Quadrun was only sold through mail-order back in the day and is insanely rare today.  It is another game that looks and sounds far better than it plays.  Fortunately the voice samples played correctly on my unit, it is incorrect on early Flashback 2s.  The game is strange, but the gameplay of firing and recovering your shots is not very rewarding.  Off the Wall is probably the only attempt to make an Arkanoid-style game on the 2600 during its lifetime, but it has a fatal flaw, no paddle support!  Radar Lock is essentially the Atari's recreation of After Burner, but its engine is shared with Solaris, which is another unsung classic.  Whenever I play Radar Lock, I am just reminded of the far superior Solaris.  

Unfortunately there were certain Atari 2600 games developed by Atari that could not be put on the console.  The Pac-Man games, Berzerk, E.T., Defender, Stargate, Joust, Raiders of the Lost Ark and Space Invaders would have required licenses from other companies.  In 2010 Atari re-released the Flashback 2 as the 2+ and eliminated the Activision titles and the homebrew in favor of Circus Atari and a bunch of sports games no one wanted to play.  It does have the final revision of the Atari-on-a-Chip, making it the most compatible Atari-on-a-Chip ASIC ever made.

As far as the homebrew games go, most of them are not worth much.  Caverns of Mars is a flickery mess.  It plays like River Raid in reverse but does not have the level design or the graphics of that game.  Arcade Pong can use paddles and has AI, but it is extremely limited compared to Video Sports/Pong and can cause some TVs to roll constantly (by generating too many lines).  Yar's Return tries to reimagine Yar's Revenge as Star Castle, but the cramped quarters and constant flicker make it no fun to play.  Lunar Lander also flickers non-stop and since you spend most of your time staring at the screen while waiting for your module to move, it is headache inducing.  Atari Climber is a comparative blessing because it lacks substantial amounts of flicker and seems to be a decent game.  I can't say too much about the Hacks either, I would have preferred more unique titles.  Return to Haunted House is really a hack of Adventure with Haunted House graphics used in its place.  It feels like Adventure, not Haunted House (and though the games are similar, there are differences in how they look, play and feel).  

The prototypes are hit and miss.  Fatal Run is like Battlezone in that it is a very good looking game but the gameplay is not quite up to the level as some of the more well-regarded titles.  Frog Pond is too simple a game, it was made for small children.  Saboteur is pretty decent, but you have to read the manual to figure it out.  Wizard is a frustrating experience.  Save Mary is good concept, it just needed another week in development because the game is really arbitrary about where you can place the crates needed to Save Mary.  Combat 2 does not advance the Combat formula sufficiently and requires two players.  Aquaventure is another good game and is very easy to pick up and play.

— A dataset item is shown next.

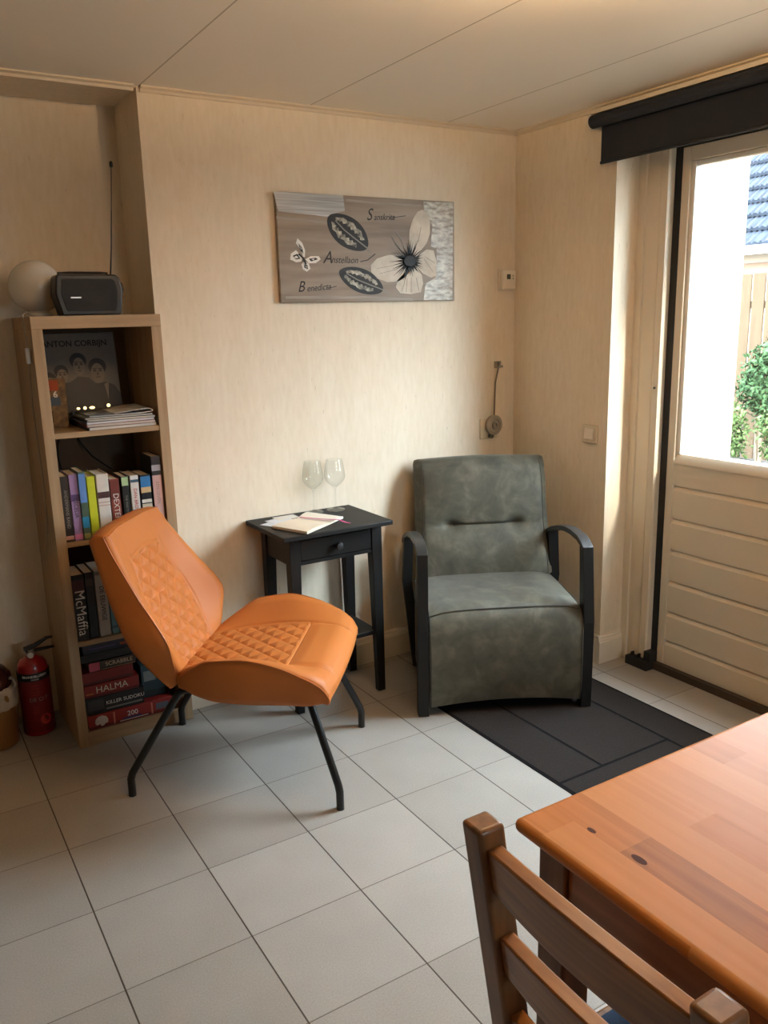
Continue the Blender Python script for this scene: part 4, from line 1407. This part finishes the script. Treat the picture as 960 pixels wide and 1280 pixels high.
# ------------------------------------------------------------------ side table with its things
TX0, TX1, TY0, TY1, TZ = -1.330, -0.876, -0.345, -0.006, 0.709
st = thing('side_table', 'small black wooden side table with drawer between the two lounge chairs', 'side table', (-1.10, -0.175, 0))
MB().box(TX0, TX1, TY0, TY1, TZ - 0.018, TZ).build('tabletop', M['blacktop'], st, bevel=0.003, world=True)
lx = [(-1.279, -1.236), (-0.934, -0.890)]
ly = [(-0.283, -0.243), (-0.066, -0.026)]
for a, b_ in lx:
    for c_, d_ in ly:
        ix = 0.013
        m = MB()
        if a < -1.1:
            bot = [(a, c_), (b_ - ix, c_), (b_ - ix, d_), (a, d_)]
        else:
            bot = [(a + ix, c_), (b_, c_), (b_, d_), (a + ix, d_)]
        if c_ < -0.2:
            bot = [(x, y if y == c_ else y - ix) for x, y in bot]
        else:
            bot = [(x, y if y == d_ else y + ix) for x, y in bot]
        top = [(a, c_), (b_, c_), (b_, d_), (a, d_)]
        m.add([(x, y, 0) for x, y in bot] + [(x, y, 0.59) for x, y in top] + [(x, y, TZ - 0.018) for x, y in top],
              [(0, 3, 2, 1), (8, 9, 10, 11)] + [(r * 4 + q, r * 4 + (q + 1) % 4, r * 4 + 4 + (q + 1) % 4, r * 4 + 4 + q) for r in (0, 1) for q in range(4)])
        m.build('leg', M['blackwood'], st, bevel=0.002, world=True)
m = MB()
m.box(-1.236, -0.934, -0.278, -0.262, 0.672, TZ - 0.018)
m.box(-1.236, -0.934, -0.278, -0.262, 0.578, 0.592)
m.box(-1.272, -1.250, -0.243, -0.066, 0.578, TZ - 0.018)
m.box(-0.918, -0.896, -0.243, -0.066, 0.578, TZ - 0.018)
m.box(-1.236, -0.934, -0.060, -0.040, 0.578, TZ - 0.018)
m.build('apron', M['blackwood'], st, world=True)
dr = MB().box(-1.234, -0.936, -0.279, -0.075, 0.594, 0.670).build('drawer', M['blackwood'], st, bevel=0.0015, world=True)
XF['drawer'] = XF[st.name]
MB().lathe([(0.006, 0.279), (0.007, 0.286), (0.013, 0.291), (0.0155, 0.298), (0.013, 0.305), (0.004, 0.308)], (-1.083, 0, 0.631), 24, axis='Y').build('knob', M['pewter'], dr, smooth=True, world=True)
MB().box(-1.262, -0.908, -0.268, -0.045, 0.238, 0.254).build('lower_shelf', M['blackwood'], st, bevel=0.001, world=True)

GLP = [(0.0365, 0.0), (0.0375, 0.0012), (0.036, 0.0028), (0.012, 0.006), (0.0048, 0.012), (0.0036, 0.03), (0.0034, 0.075), (0.0042, 0.086), (0.010, 0.094), (0.024, 0.106),
       (0.036, 0.120), (0.0415, 0.134), (0.0412, 0.150), (0.0370, 0.175), (0.0315, 0.205), (0.0308, 0.2052), (0.0362, 0.175), (0.0404, 0.150), (0.0407, 0.134), (0.0352, 0.121), (0.0235, 0.1075), (0.009, 0.0965), (0.0005, 0.094)]


def wine_glass(label, x, y):
    t = thing('wine_glass', label, 'wine glass', (x, y, TZ + 0.0005), 0, 'wine glasses on the side table')
    MB().lathe(GLP[7:], (0, 0, 0), 40).build('bowl', M['wine'], t, smooth=True)
    MB().lathe(GLP[:8], (0, 0, 0), 32).build('stem', M['wine'], t, smooth=True)
    return t


wine_glass('empty wine glass standing nearer the armchair on the side table', -0.966, -0.060)
wine_glass('empty wine glass behind the open notebook on the side table', -1.056, -0.047)

nb = thing('notebook', 'open notebook with cream pages and magenta ribbon on the side table', 'notebook', (-1.15, -0.20, TZ))
zb = TZ + 0.0006


def quad_page(mb, c, z_, hump=0.0, n_=12, th=0.006, spine_side=0):
    """c: four corners (spine-far, spine-near, edge-near, edge-far); page block bulging near the spine"""
    c = [Vector((x, y, 0)) for x, y in c]
    verts, faces = [], []
    for i in range(n_ + 1):
        t = i / n_
        a = c[0].lerp(c[3], t)
        b2 = c[1].lerp(c[2], t)
        h = th * (0.35 + 0.65 * math.sin(min(t * 2.2, PI / 2)) if t < 0.75 else 1 - 0.25 * (t - 0.75) / 0.25)
        verts += [a + Vector((0, 0, z_ + h)), b2 + Vector((0, 0, z_ + h)), a + Vector((0, 0, z_)), b2 + Vector((0, 0, z_))]
    for i in range(n_):
        o = i * 4
        faces += [(o, o + 1, o + 5, o + 4), (o + 2, o + 6, o + 7, o + 3), (o, o + 4, o + 6, o + 2), (o + 1, o + 3, o + 7, o + 5)]
    faces += [(0, 2, 3, 1), (n_ * 4, n_ * 4 + 1, n_ * 4 + 3, n_ * 4 + 2)]
    mb.add(verts, faces)


spf, spn = (-1.166, -0.118), (-1.095, -0.262)
m = MB()
quad_page(m, [spf, spn, (-1.236, -0.345), (-1.300, -0.190)], zb + 0.0015, th=0.012)
m.build('left_pages', M['paper'], nb, smooth=True, world=True)
m = MB()
quad_page(m, [spf, spn, (-1.017, -0.212), (-1.090, -0.055)], zb + 0.0015, th=0.009)
m.build('right_pages', mat('white notebook paper', (236, 228, 212), 0.8), nb, smooth=True, world=True)
m = MB()
off = 0.004
m.hexa([(-1.165, -0.114, zb), (-1.093, -0.267, zb), (-1.236, -0.350, zb), (-1.305, -0.189, zb)], [(-1.165, -0.114, zb + .0014), (-1.093, -0.267, zb + .0014), (-1.236, -0.350, zb + .0014), (-1.305, -0.189, zb + .0014)])
m.hexa([(-1.093, -0.267, zb), (-1.165, -0.114, zb), (-1.089, -0.050, zb), (-1.012, -0.211, zb)], [(-1.093, -0.267, zb + .0014), (-1.165, -0.114, zb + .0014), (-1.089, -0.050, zb + .0014), (-1.012, -0.211, zb + .0014)])
m.build('cover', M['cover'], nb, world=True)
m = MB()
rp = [(-1.158, -0.128, zb + 0.0105), (-1.135, -0.165, zb + 0.0105), (-1.110, -0.205, zb + 0.0112), (-1.085, -0.235, zb + 0.0118), (-1.062, -0.262, zb + 0.0118), (-1.046, -0.283, zb + 0.004), (-1.034, -0.297, zb + 0.0015)]
for (a, b_) in zip(rp[:-1], rp[1:]):
    m.hexa([(a[0] - .004, a[1] - .002, a[2]), (a[0] + .004, a[1] + .002, a[2]), (b_[0] + .004, b_[1] + .002, b_[2]), (b_[0] - .004, b_[1] - .002, b_[2])],
           [(a[0] - .004, a[1] - .002, a[2] + .0006), (a[0] + .004, a[1] + .002, a[2] + .0006), (b_[0] + .004, b_[1] + .002, b_[2] + .0006), (b_[0] - .004, b_[1] - .002, b_[2] + .0006)])
m.build('ribbon', M['ribbon'], nb, world=True)

cards = [('pale blue card fanned out farthest left under the notebook', (-1.262, -0.118), 0.42), ('pale blue card in the middle of the fan behind the notebook', (-1.228, -0.088), 0.22), ('pale card nearest the wall behind the notebook', (-1.188, -0.066), 0.02)]
for k, (lb, (cx, cy), a) in enumerate(cards):
    m = MB().box(-0.045, 0.045, -0.030, 0.030, 0, 0.0006)
    R_ = Matrix.Translation((cx, cy, TZ + 0.0004 + 0.0009 * k)) @ Matrix.Rotation(a, 4, 'Z')
    o = m.build('paper_card', M['card'] if k < 2 else M['white'])
    o.matrix_world = R_
    tag(o, lb, 'card', 'cards on the side table')

# ------------------------------------------------------------------ orange quilted lounge chair
oc = thing('lounge_chair', 'cognac orange leather lounge chair with diamond quilting and black steel legs', 'chair', (-1.55, -0.499, 0), math.radians(-38.5))
Wt = [(-0.165, 0.205), (-0.10, 0.255), (-0.02, 0.286), (0.10, 0.300), (0.24, 0.296), (0.325, 0.280)]
Ht = [(-0.165, 0.0), (-0.10, 0.050), (-0.03, 0.084), (0.06, 0.088), (0.18, 0.062), (0.27, 0.026), (0.325, 0.006)]
Bt = [(-0.165, 0.402), (0.0, 0.418), (0.17, 0.430), (0.26, 0.426), (0.305, 0.410), (0.325, 0.384)]


def quilt(a, b_, p):
    d1 = (a + b_) / p
    d2 = (a - b_) / p
    e = min(abs(d1 - round(d1)), abs(d2 - round(d2))) * p * 0.7
    return 0.0125 * min(1.0, e / 0.021) ** 0.42 - 0.010


def roll(s):
    """rounds the last tenth of the width over into the rim"""
    a = abs(s)
    if a <= 0.88:
        return a, 0.0
    t = (a - 0.88) / 0.12
    return 0.88 + 0.12 * math.sin(t * PI / 2), 1 - math.cos(t * PI / 2)


def seatP(u, v):
    f0 = -0.165 + 0.490 * u
    s = 2 * v - 1
    a, drop = roll(s)
    W_ = lerp_tab(Wt, f0)
    w = max(0, (abs(s) - 0.58) / 0.42)
    w = w ** 1.15
    z_ = lerp_tab(Bt, f0) + lerp_tab(Ht, f0) * w - 0.020 * drop
    l = math.copysign(a, s) * W_
    f = f0 + 0.010 * (1 - s * s) * smooth(0.1, 0.325, f0)
    inq = smooth(0.60, 0.56, abs(s)) * smooth(0.172, 0.164, f0)
    z_ += 0.62 * quilt(l, f0, 0.070) * inq
    z_ -= 0.004 * math.exp(-((f0 - 0.176) / 0.0035) ** 2) * smooth(0.64, 0.58, abs(s))
    z_ += 0.006 * smooth(0.18, 0.22, f0) * smooth(0.60, 0.53, abs(s)) * smooth(0.325, 0.28, f0)
    z_ -= 0.004 * math.exp(-((abs(s) - 0.615) / 0.012) ** 2) * smooth(0.34, 0.28, f0)
    return (f, l, z_)


def seatQ(u, v):
    f0 = -0.165 + 0.490 * u
    s = 2 * v - 1
    W_ = lerp_tab(Wt, f0) * (0.90 + 0.06 * smooth(0.2, 0.325, f0))
    z_ = lerp_tab([(-0.165, 0.345), (0.0, 0.338), (0.25, 0.340), (0.325, 0.352)], f0) - 0.008 * (1 - s * s)
    return (f0 * 0.96 + 0.004 * (1 - s * s) * smooth(0.1, 0.325, f0), s * W_, z_)


MB().shell(seatP, seatQ, 190, 190, bulge=0.012, k=4).build('seat', M['leather'], oc, smooth=True, angle=80)

WbT = [(0, 0.200), (0.14, 0.238), (0.34, 0.270), (0.55, 0.252), (0.80, 0.224), (1.0, 0.203)]
FwT = [(0, 0.0), (0.14, 0.045), (0.34, 0.085), (0.60, 0.055), (0.85, 0.024), (1, 0.012)]


def backP(u, v):
    s = 2 * v - 1
    t = u
    a, drop = roll(s)
    f = -0.150 - 0.200 * t - 0.015 * math.sin(PI * t)
    z_ = 0.385 + 0.458 * t
    W_ = lerp_tab(WbT, t)
    l = math.copysign(a, s) * W_
    w = max(0, (abs(s) - 0.55) / 0.45) ** 1.2
    f += lerp_tab(FwT, t) * w - 0.018 * drop
    z_ -= 0.010 * abs(s) ** 4 * smooth(0.75, 1.0, t)
    lim = 0.56 - 0.10 * smooth(0.45, 0.75, t)
    inq = smooth(lim + 0.02, lim - 0.02, abs(s)) * smooth(0.80, 0.78, t + 0.06 * abs(s))
    d = quilt(l, t * 0.50, 0.070) * inq
    d -= 0.003 * math.exp(-((abs(s) - lim - 0.03) / 0.012) ** 2) * smooth(0.84, 0.80, t)
    d -= 0.003 * math.exp(-((t + 0.06 * abs(s) - 0.815) / 0.008) ** 2) * smooth(lim + 0.05, lim, abs(s))
    n_ = Vector((0.92, 0, 0.38))
    return Vector((f, l, z_)) + n_ * d


def backQ(u, v):
    s = 2 * v - 1
    t = u
    f = -0.212 - 0.214 * t - 0.020 * math.sin(PI * t)
    z_ = 0.345 + 0.482 * t
    W_ = lerp_tab(WbT, t) * 0.96
    z_ -= 0.010 * abs(s) ** 4 * smooth(0.75, 1.0, t)
    return (f + 0.020 * abs(s) ** 3, s * W_, z_)


MB().shell(backP, backQ, 200, 180, bulge=0.012, k=4).build('backrest', M['leather'], oc, smooth=True, angle=80)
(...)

In conclusion, the Atari Flashback 2 was, despite certain nitpicks, an incredible purchase for 2005.  $30 bought you a lot of quality entertainment.  Its attention to detail, its good selection of games and its hackability brought it some lasting fame.  The games look, sound and play right.  It sold well, 860,000 units of the pre 2+ units were made and the console lasted far longer than its predecessor or any of its successors.  Unfortunately, it was the high-water mark of Atari's interest in real retro hardware.  After that, the successors were released by one of the bottom-feeders of the retro gaming companies, atgames.  Despite the success of the Flashback and some software distributed by Atari in the 21st century, the current iteration of post-bankruptcy Atari is seeking to crowdfund an emulation box, the Atari VCS, to an extremely skeptical press and gaming public.  


  1. This seems unfair, or at the very least, unsupported.

    >After that, the successors were released by one of the bottom-feeders of the retro gaming companies, atgames.

    Why dump on the follow-on Flashback units just for being emulation rather than SOCs?

  2. For two reasons. 1st, because the 2600 emulation is second rate in terms of graphics/sound fidelity. 2nd, software emulation comes with all the negatives associated with emulation, namely latency. To be fair, I have just as much contempt for companies like Hyperkin which put out terrible NOAC-based consoles like the RetroN 1 (HD).

  3. I'm with the author on this one; selling hardware means having the opportunity to offer reproductions at a high fidelity. Even using software emulation wouldn't necessarily hinder that if the hardware were designed for the task: imagine something like the 7800's drawing process where a single line is buffered then output. But software emulation on a generic ARM board is unavoidably about cost over precision.

  4. Congratulations on finding a Flashback 2 at a thrift shop! I finally found one last year (complete, but not in box) after more than a decade of searching.

    I especially appreciate your comments on the homebrew games.

  5. I picked up two FB 2s (one as a gift) years ago after reading on AtariAge about how it was engineered and the cartridge slot mod. You really need a CRT TV to go with it, which kind of makes an emulator acceptable if you don't have one.

  6. How an real Atari 2600 (Atari on a chip) can produce those select screens?
    Also is there any ware a dump of the ROMs from the flashback 1 (NOAC) so to try run them on a real NES :D

  7. A real Atari 2600 cannot, but as the Atari on a Chip is a custom designed ASIC, they could have included a special video mode only intended for the menu screens.

    I thought the Flashback 1 games are available in ROM format suitable for running on a NES, but I can't say I've ever looked for them.